Previous experiences
ITMATI (Technological Institute for Industrial Mathematics), Santiago de Compostela, Spain, 2014-2015

Industrial partner
SSAB, Ruukki plant, Raahe, Finland

Academic partner
WIAS/TU Berlin, Germany

Brief description of the research topic (ESR 7)

Steel plates must be delivered in certain dimesions. One way to shape the steel plates is thermal cutting. Different methods are used such as: plasma cutting, laser cutting or flame cutting. Workpackage 7 will be focused on the latest which is the most suitable method for the width of the plates handled by the company. Despite the advantages of flame cutting, some side effects can be seen in the cutting edge (existence of cracks after process has finished) which occur due to diverse causes like solid phase changes and residual stresses. The main objective of the project is to avoid these irregularities with pre- and post-induction heating and optimize the process.

 

 

 

 

 

Shashank Ramesh Babu

Country of origin
India

Background
MSc. in Material Science and Simulation, Ruhr Universität Bochum, Germany ,2015

Industrial partner
SSAB, Ruukki plant, Raahe, Finland

Academic partner
University of Oulu, Finland

 

 

Brief description of the research topic (ESR 8)

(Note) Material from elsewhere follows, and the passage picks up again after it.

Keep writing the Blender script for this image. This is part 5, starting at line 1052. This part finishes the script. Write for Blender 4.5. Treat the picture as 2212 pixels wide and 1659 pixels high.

My topic is on “Modelling of martensite and retained austenite during quenching after reheating or thermo-mechanical rolling“. Structural applications demand high-strength, economical and energy-efficient materials. High strength steels with tensile strength ≤ 1100 MPa serves this purpose. Martensite being a high strength phase forms the basis for these steels. Retained austenite control is of interest for improving toughness. Utilising various modelling tools and experimental equipment, my work will help in providing models which would predict the properties of the high strength steels. I will be working with SSAB Europe Oy and the University of Oulu in this regard.